The student sitting zazen first moves in a pointless orbit of strategies to get comfortable.  After a while this whole attempt starts to show up as the driver of the discomfort.  Analogously, the sense of hyper-partisan political deadlock in Westen nations (particularly America) may be understood as part of the problem... the driver of the various attempts.  In the long run they tend to circle around and re-generate the kind of system we have.  Our options in response are a loop-dance showing the different postures which contribute to perpetuating the current field of the dominant patterning structures of our politics.

So our moves to (generatively and tactically) empower "change in the better of two directions" should be supplemented smoothly by the historical awareness that rebellion attracts conformists and radical change is more often wrought by people who think they are affrming the standard than by people who believe in shifting paradigms.  These two sentiments are truly the two wings of our poltical bird.  

(But, as addendum to any political discussion, I must note here as elsewhere that our capacity to create benevolent change in any circumstance depends more upon general health factors & especially the sophistication of our protocols for compiling collective intelligence than it does upon and particular direction, vision or transformational content.)

Go Ginny.

Yes

Yes.

I agree with Ginny, politics

I agree with Ginny, politics are partisan due to lack of development. Politcs are not partisan by default unless you are partisan by default. When activity in the political sphere (which is also the personal sphere from what I've heard) is based on non-virtue then that is a problem. Maybe not for all perspectives but if you care about humans and animals and nature then it is definitely a problem.

What a wonderfully clear call to the development of discernment in our politics. Thanks, Ginny.

 

 

 

Jeffrey: "Politcs are not

Jeffrey: "Politcs are not partisan by default unless you are partisan by default." 

Pavel: "In my opinion we are partisan by default.  Me, you, all of us (if you have skin, you are a party to yourself, if there is a self, it is self-serving, if you exist you are a figure onto yourself on the backdrop of all that is) (except for those trans-personal moments, peaks, that aren't the baseline or the plateau of functioning).  Kosmos too - in my understanding - is partisan/self-serving (it has no-one else/no-thing else to serve but its boundless Self) (except for that one point when it resets, perhaps, from pan-Samsara of fragmentation to pan-Nirvana of unification/homogenization - if there is ever such a state). 

That's cosmology, but let's get back to politics. My point is this:

1. Politics are about representation of a group by an individual.

2. All such representation is bias (partiality/subjectivity/injustice) and dualistic (representing group A against exploitation by group B).

3. This is normal duality of mind.

4. Nondual politics are an oxymoron.

5. Politics are a social activity that, by default, exists at the level of ego (guided by the reality principle which is fundamentally dichotomous, dualistic Subject-Object/Self-Other consciousness-software).

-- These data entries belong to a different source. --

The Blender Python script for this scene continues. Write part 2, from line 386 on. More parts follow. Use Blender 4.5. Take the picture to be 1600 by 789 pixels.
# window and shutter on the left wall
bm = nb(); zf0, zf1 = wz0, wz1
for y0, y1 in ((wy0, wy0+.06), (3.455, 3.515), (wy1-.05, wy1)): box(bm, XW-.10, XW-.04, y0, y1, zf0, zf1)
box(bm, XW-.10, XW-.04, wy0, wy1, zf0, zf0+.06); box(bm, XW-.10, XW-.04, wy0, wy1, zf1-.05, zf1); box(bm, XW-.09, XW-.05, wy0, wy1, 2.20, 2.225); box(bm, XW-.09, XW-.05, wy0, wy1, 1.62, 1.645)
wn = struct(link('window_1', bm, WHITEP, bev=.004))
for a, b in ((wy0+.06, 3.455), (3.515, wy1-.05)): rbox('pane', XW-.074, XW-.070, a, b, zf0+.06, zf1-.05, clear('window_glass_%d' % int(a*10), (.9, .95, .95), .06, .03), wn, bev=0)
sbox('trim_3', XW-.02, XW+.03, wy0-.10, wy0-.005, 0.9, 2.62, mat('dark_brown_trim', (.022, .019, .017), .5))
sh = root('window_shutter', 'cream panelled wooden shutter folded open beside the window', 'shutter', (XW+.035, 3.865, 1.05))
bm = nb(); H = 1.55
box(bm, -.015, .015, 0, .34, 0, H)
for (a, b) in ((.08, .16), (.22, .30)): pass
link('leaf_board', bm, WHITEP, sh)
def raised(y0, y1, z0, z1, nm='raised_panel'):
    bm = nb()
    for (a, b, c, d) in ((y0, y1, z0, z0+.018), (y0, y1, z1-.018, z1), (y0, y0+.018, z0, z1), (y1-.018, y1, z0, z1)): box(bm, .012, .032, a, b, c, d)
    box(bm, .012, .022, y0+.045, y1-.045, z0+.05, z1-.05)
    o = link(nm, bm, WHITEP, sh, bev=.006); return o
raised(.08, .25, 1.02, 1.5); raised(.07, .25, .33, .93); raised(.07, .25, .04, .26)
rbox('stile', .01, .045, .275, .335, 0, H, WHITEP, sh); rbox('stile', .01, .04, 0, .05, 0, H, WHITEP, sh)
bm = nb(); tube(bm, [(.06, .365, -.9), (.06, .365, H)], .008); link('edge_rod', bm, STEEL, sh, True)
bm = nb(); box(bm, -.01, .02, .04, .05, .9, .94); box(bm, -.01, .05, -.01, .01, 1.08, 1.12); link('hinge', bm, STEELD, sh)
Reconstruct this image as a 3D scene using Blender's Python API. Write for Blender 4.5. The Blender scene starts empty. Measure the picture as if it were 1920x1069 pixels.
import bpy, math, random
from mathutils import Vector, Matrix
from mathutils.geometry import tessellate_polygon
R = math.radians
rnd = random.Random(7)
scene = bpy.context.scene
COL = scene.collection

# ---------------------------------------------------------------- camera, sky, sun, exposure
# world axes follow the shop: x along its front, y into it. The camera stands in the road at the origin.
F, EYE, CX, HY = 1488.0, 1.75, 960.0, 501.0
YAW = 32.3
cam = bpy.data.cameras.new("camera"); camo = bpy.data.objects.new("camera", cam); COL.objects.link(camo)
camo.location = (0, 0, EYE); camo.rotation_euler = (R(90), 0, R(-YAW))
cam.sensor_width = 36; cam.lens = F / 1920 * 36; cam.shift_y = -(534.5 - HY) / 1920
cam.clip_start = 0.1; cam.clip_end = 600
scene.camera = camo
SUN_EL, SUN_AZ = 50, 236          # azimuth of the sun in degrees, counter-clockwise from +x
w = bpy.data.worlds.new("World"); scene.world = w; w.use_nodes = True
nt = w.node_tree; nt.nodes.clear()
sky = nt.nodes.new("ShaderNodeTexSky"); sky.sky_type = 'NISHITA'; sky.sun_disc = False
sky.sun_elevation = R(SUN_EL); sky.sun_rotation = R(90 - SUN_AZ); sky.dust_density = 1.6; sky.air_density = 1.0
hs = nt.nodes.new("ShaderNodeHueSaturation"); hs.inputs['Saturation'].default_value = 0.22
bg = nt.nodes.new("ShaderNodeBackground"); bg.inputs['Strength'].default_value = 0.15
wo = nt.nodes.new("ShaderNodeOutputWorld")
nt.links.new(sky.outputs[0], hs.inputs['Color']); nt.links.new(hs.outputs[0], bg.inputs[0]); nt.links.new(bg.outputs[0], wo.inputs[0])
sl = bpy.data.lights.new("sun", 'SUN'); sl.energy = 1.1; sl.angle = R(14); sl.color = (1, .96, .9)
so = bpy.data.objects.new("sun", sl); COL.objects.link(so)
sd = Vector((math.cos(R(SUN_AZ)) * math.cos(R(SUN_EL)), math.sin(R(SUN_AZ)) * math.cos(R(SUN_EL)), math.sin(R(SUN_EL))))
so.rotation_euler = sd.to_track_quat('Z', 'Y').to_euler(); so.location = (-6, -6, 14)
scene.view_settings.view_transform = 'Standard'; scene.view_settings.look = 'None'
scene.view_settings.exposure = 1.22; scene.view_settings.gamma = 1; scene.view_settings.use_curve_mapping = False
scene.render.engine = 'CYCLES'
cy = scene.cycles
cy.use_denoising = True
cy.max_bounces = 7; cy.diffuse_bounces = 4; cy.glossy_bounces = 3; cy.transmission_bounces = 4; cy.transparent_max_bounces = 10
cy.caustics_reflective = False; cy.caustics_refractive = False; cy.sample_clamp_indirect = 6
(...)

6. Justice is Just What Is.

7. Kosmos - to repeat - does not short-change itself.

8. Earth is doing the best it can: all that currently can be currently is.

9. Notice the ordinary perfection of what is.

10. This is reality at its current evolutionary best (at this coordinate of the universe) (but acceptance of "What Is" is of course not surrender or passivity): if reality could be better than it currently is, it wouldn't be what it currently is.  But it is what it is.

11. Politics are not the only way to change the world.

12. In my humble opinion, the Integral Movement should stay out of politics.

13. Why? Today's revolutionaries tend to end up tomorrow's fascists.

14. Call it entropy of idealism.

15: My suggestion to all: Evolve, Don't Revolve (Don't Revolt)!

Kombucha Party

Republican Party, Democratic Party, Tea Party...

Kombucha Party next?

Politics are partisan by default. 

Politics are inescapably divisive. 

Politics are - as Carl Von Clausewitz said - "continuation of war by other means."

There's nothing wrong with politics.

Politics are Skinthink at its evolutionary-jungle best.

Kosmos does not short-change itself.

Ordinary perfection, as always.

(great pic - enso head - by the way).